Task goal: Gather the lines below that include the string "this", copying each in full.

— Begin The records —

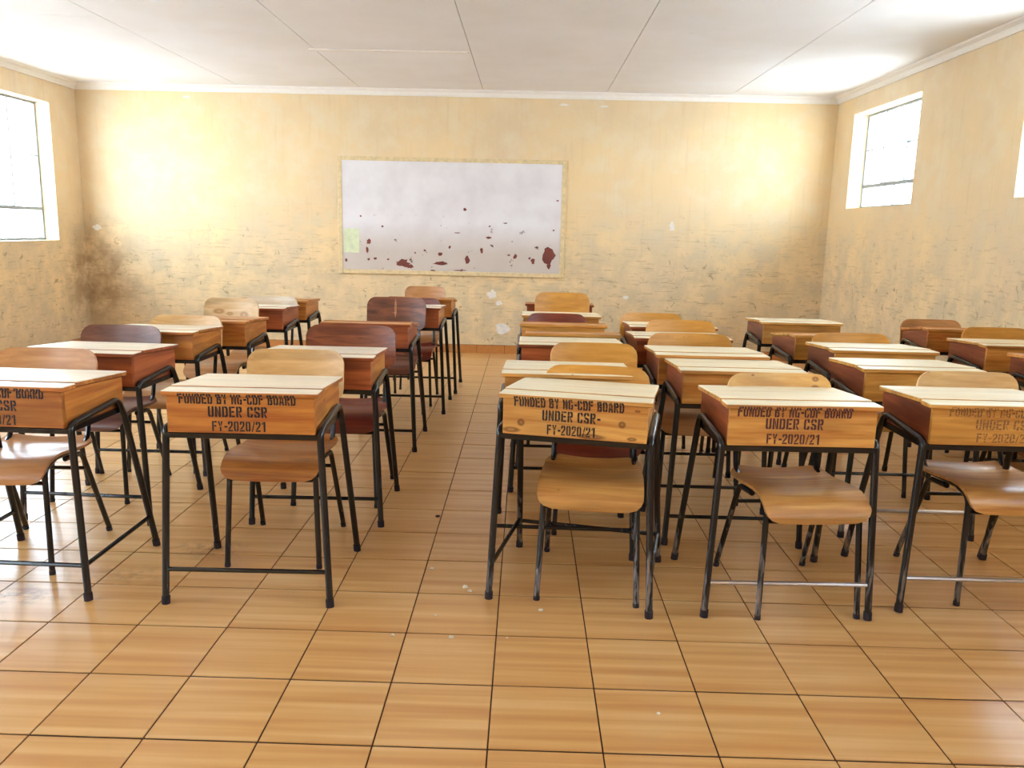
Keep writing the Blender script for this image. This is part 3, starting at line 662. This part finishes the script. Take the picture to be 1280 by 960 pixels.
L1, L2, L3 = 'FUNDED BY NG-CDF BOARD', 'UNDER CSR', 'FY-2020/21'
std = [(L1, -0.010, 0.7435, 0.395, 0.037), (L2, -0.010, 0.699, 0.200, 0.037), (L3, -0.008, 0.649, 0.180, 0.035)]
lettering(d1, M['ink'], std); lettering(d2, M['ink'], std)
lettering(d4, M['ink_maroon'], [(L1, -0.030, 0.7435, 0.385, 0.037), (L2, -0.028, 0.702, 0.195, 0.037), (L3, -0.030, 0.650, 0.178, 0.035)])
lettering(d5, M['ink_faint'], [(L1, 0.0, 0.7425, 0.385, 0.035), (L2, 0.0, 0.699, 0.195, 0.036), (L3, 0.0, 0.652, 0.18, 0.032)])
lettering(d3, M['ink_worn'], [(L1, -0.020, 0.7435, 0.380, 0.037), (L2+'-', -0.010, 0.699, 0.200, 0.037), (L3, -0.010, 0.650, 0.165, 0.035)], slant=0.0)

# ------------------------------------------------------------------ whiteboard
wb = thing('whiteboard', 'worn whiteboard on the back wall with paint peeled to brown along the bottom', 'whiteboard', (-0.735, YB, 0.873))
hw, hh = 1.150, 1.125
def wb_mat():
    n = NT('whiteboard_paint'); t = n.add('ShaderNodeTexCoord'); o = t.outputs['Object']; sp = n.add('ShaderNodeSeparateXYZ'); n.link(o, sp.inputs[0])
    a = n.noise(o, 3, 3, 0.6); col = n.mix(n.mask(a, 0.4, 0.7), lin((226, 222, 224)), lin((214, 208, 210)))
    low = n.add('ShaderNodeMapRange'); n.link(sp.outputs['Z'], low.inputs[0]); low.inputs[1].default_value = 0.5; low.inputs[2].default_value = 0.2
    col = n.mix(n.mul(low.outputs[0], 0.65), col, lin((190, 172, 152)))
    s = n.noise(o, 13, 4, 0.65); low2 = n.add('ShaderNodeMapRange'); n.link(sp.outputs['Z'], low2.inputs[0]); low2.inputs[1].default_value = 0.62; low2.inputs[2].default_value = 0.30
    col = n.mix(n.mul(n.mask(s, 0.66, 0.69), low2.outputs[0]), col, lin((104, 66, 60)))
    n.color(col); n.set(0.38, 0.4); return n.m
box('board_panel', (-hw, hw, -0.018, -0.001, 0, hh), wb_mat(), wb)
fm = plain('board_frame_paint', (224, 200, 154), 0.6, mot=0.5)
for b_ in ((-hw-0.045, -hw, -0.022, 0, -0.045, hh+0.04), (hw, hw+0.045, -0.022, 0, -0.045, hh+0.04), (-hw, hw, -0.022, 0, -0.045, 0), (-hw, hw, -0.022, 0, hh, hh+0.04)):
    box('board_frame', b_, fm, wb, bev=0.004)
brown = plain('bared_hardboard', (122, 62, 50), 0.7)
def patch(px, py, rx, rz, seed, jag=0.35):
    """px,py position in the photograph turned into board coordinates"""
    d = _f*F_PX+_r*(px-640)-_u*(py-480); k = (YB-0.018-CAM.y)/d.y; p = CAM+d*k
    rn = random.Random(seed); bm = bmesh.new(); n = 14
    vs = [bm.verts.new((p.x+0.735+math.cos(2*math.pi*i/n)*rx*(1+rn.uniform(-jag, jag)), -0.0188, p.z-0.873+math.sin(2*math.pi*i/n)*rz*(1+rn.uniform(-jag, jag)))) for i in range(n)]
    c = bm.verts.new((p.x+0.735, -0.0192, p.z-0.873))
    for i in range(n): bm.faces.new((vs[i], vs[(i+1) % n], c))
    o = finish(bm, 'peeled_patch', brown, wb, smooth=False)
for i, (px, py, a, b_) in enumerate([(686, 319, .060, .085), (686, 333, .022, .030), (504, 329, .060, .045), (513, 333, .035, .022), (551, 329, .080, .018), (550, 318, .024, .020), (584, 325, .024, .040), (461, 302, .024, .032),
                                     (459, 312, .018, .032), (611, 297, .030, .012), (602, 313, .014, .028), (644, 321, .018, .028), (581, 262, .020, .016), (666, 326, .022, .030), (662, 323, .014, .012), (478, 283, .012, .010),
                                     (461, 324, .014, .014), (469, 323, .016, .014), (632, 279, .024, .006), (571, 291, .034, .005), (562, 309, .012, .016), (575, 338, .07, .006), (541, 338, .022, .008), (485, 324, .012, .010),
                                     (433, 325, .012, .016), (612, 283, .010, .008), (451, 270, .009, .009), (697, 251, .012, .008), (692, 288, .014, .008), (636, 319, .016, .008), (531, 313, .014, .010), (519, 316, .010, .010)]):
    patch(px, py, a, b_, i)
note = box('paper_note', (-hw+0.012, -hw+0.175, -0.0205, -0.0185, 0.175, 0.425), plain('green_paper', (214, 222, 184), 0.8), None)
note.location = (-0.735, YB, 0.873); tag(note, 'pale green paper stuck to the lower left of the whiteboard', 'paper')

# ------------------------------------------------------------------ litter on the floor
def on_floor(px, py):
    d = _f*F_PX+_r*(px-640)-_u*(py-480); k = -CAM.z/d.z; p = CAM+d*k; return p.x, p.y
crumb = plain('crumpled_paper', (236, 226, 204), 0.9); dark = plain('dark_scrap', (58, 34, 26), 0.9)
def bit(name, px, py, r, label, cat, mat, seed, flat=0.5):
    rn = random.Random(seed); bm = bmesh.new(); bmesh.ops.create_icosphere(bm, subdivisions=2, radius=r)
    for v in bm.verts: v.co *= rn.uniform(0.65, 1.15); v.co.z *= flat
    mz = min(v.co.z for v in bm.verts)
    for v in bm.verts: v.co.z -= mz-0.0003
    x, y = on_floor(px, py); o = finish(bm, name, mat, loc=(x, y, 0), smooth=False); tag(o, label, cat, 'scraps littering the floor')
bit('paper_scrap', 581, 735, 0.011, 'cream paper scrap in the aisle, larger of the touching pair', 'litter', crumb, 1)
bit('paper_scrap', 587, 740, 0.009, 'cream paper scrap in the aisle, lower right of the touching pair', 'litter', crumb, 2)
bit('paper_scrap', 540, 712, 0.009, 'yellowish paper scrap in the aisle, farthest of the pale scraps', 'litter', crumb, 3)
bit('paper_scrap', 545, 770, 0.006, 'tiny pale scrap in the aisle between the tile joints', 'litter', crumb, 4)
bit('paper_scrap', 564, 798, 0.009, 'pale scrap just below a tile joint, middle of the lowest three', 'litter', crumb, 5)
bit('paper_scrap', 491, 795, 0.007, 'pale scrap beside a long tile joint, leftmost of the scraps', 'litter', crumb, 6)
bit('paper_scrap', 634, 798, 0.005, 'tiny pale scrap right of the central tile joint', 'litter', crumb, 7)
bit('paper_scrap', 676, 764, 0.009, 'white scrap before the yellow-seated chair right of the aisle', 'litter', crumb, 8)
bit('paper_scrap', 823, 893, 0.006, 'cream scrap alone on the near tiles, lowest of all', 'litter', crumb, 9)
bit('dark_scrap', 547, 646, 0.013, 'small black scrap lying on a tile joint in the aisle', 'litter', dark, 10, 0.3)
bit('dark_scrap', 922, 648, 0.014, 'black scrap on the tiles left of the maroon-lettered desk legs', 'litter', dark, 11, 0.3)
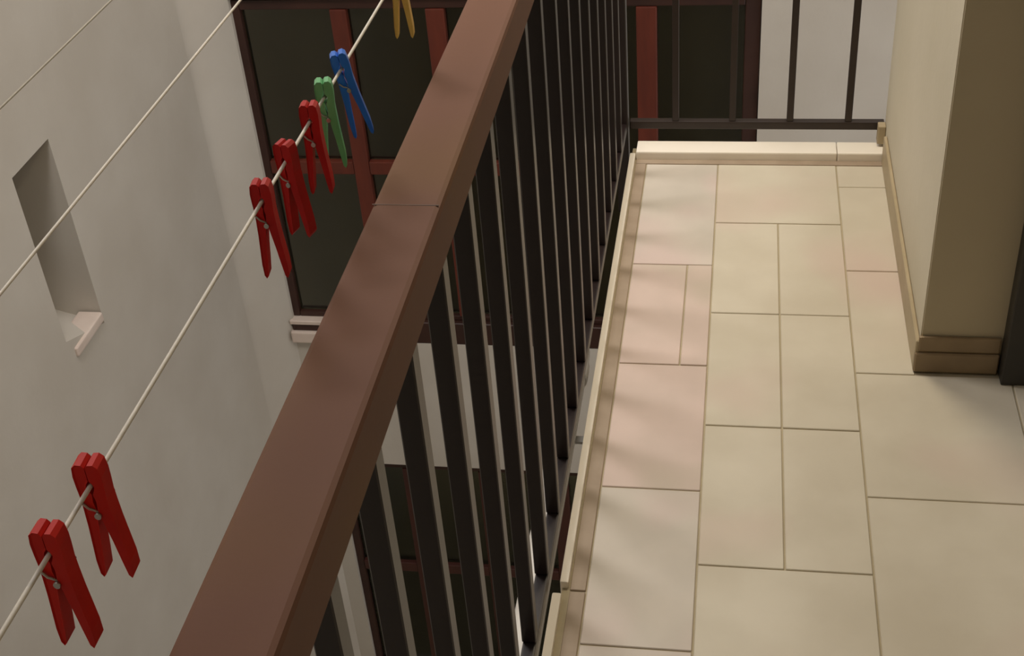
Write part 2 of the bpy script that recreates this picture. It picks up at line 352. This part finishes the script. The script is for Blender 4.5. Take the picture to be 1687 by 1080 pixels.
def spring_mesh():
    bm = bmesh.new(); n = 8; rings = []
    pts = []
    for i in range(41):
        a = i/40*2*math.pi*2.5; pts.append(Vector((.0034*math.cos(a), -.0042+.0084*i/40, -.0225+.0034*math.sin(a))))
    pts = [Vector((-.0085, -.0066, -.013)), Vector((-.005, -.0066, -.017))] + pts + [Vector((.005, .0066, -.017)), Vector((.0085, .0066, -.013))]
    for i, p in enumerate(pts):
        d = (pts[min(i+1, len(pts)-1)] - pts[max(i-1, 0)]).normalized(); u = d.orthogonal().normalized()
        if i: u = (pu - d*pu.dot(d)).normalized()
        pu = u; w = d.cross(u)
        rings.append([bm.verts.new(p + .0009*(math.cos(t)*u + math.sin(t)*w)) for t in [2*math.pi*k/n for k in range(n)]])
    for a, b in zip(rings, rings[1:]):
        for k in range(n): bm.faces.new((a[k], a[(k+1)%n], b[(k+1)%n], b[k]))
    bmesh.ops.recalc_face_normals(bm, faces=bm.faces)
    me = bpy.data.meshes.new('peg_spring'); bm.to_mesh(me); bm.free(); me.materials.append(STEEL); return me
SPR = spring_mesh()
def peg(pos, mt, label, swing=0., turn=0., sc=1.):
    t = empty('clothes_peg', pos, label=label, category='clothes peg', group='clothes pegs on the nearest washing line')
    t.rotation_euler = (0, swing, turn); t.scale = (sc*.88, sc, sc)
    am = ARM.copy(); am.materials.clear(); am.materials.append(mt)
    for s in (0, 1):
        a = bpy.data.objects.new('peg_arm', am); S.collection.objects.link(a); a.parent = t
        if s: a.rotation_euler = (0, 0, math.pi)
    sp = bpy.data.objects.new('spring', SPR); S.collection.objects.link(sp); sp.parent = t
    # metal pivot boss on each face
    for s in (-1, 1):
        b = tube('rivet', [(0, s*.0056, -.0225), (0, s*.0078, -.0225)], .0024, STEEL, t, 12)
    return t
PEGS = [
 (0.515, RED,    'bright red clothes peg closest to the camera, lowest in the picture', 0.03, 0.0, 1.05),
 (0.575, RED,    'second red clothes peg from the near end, just above the lowest one', 0.02, 0.05, 1.05),
 (0.930, RED2,   'lowest red peg in front of the dark window, beside the white wall edge', 0.0, 0.1, 1.0),
 (1.000, RED2,   'middle red peg of the three in front of the dark window', -.04, -.25, 1.0),
 (1.077, RED2,   'upper red clothes peg, right beside the green one', 0.0, 0.1, 1.0),
 (1.127, GREEN,  'pale green clothes peg between the red and the blue pegs', 0.0, .25, 1.0),
 (1.191, BLUE,   'blue clothes peg just above the green peg', -.16, .3, 1.0),
 (1.444, YELLOW, 'yellow clothes peg cut off by the top of the picture', 0.0, .1, 1.0),
]
def line_point(y):
    t = (y+.4)/3.9
    return (-.398+.012*t, y, ZC+.012-.012*4*t*(1-t))
for py, mt, lab, sw, tn, sc in PEGS:
    peg(line_point(py), mt, lab, sw, tn, sc)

— End The records —

Task result:
Keep writing the Blender script for this image. This is part 3, starting at line 662. This part finishes the script. Take the picture to be 1280 by 960 pixels.
Write part 2 of the bpy script that recreates this picture. It picks up at line 352. This part finishes the script. The script is for Blender 4.5. Take the picture to be 1687 by 1080 pixels.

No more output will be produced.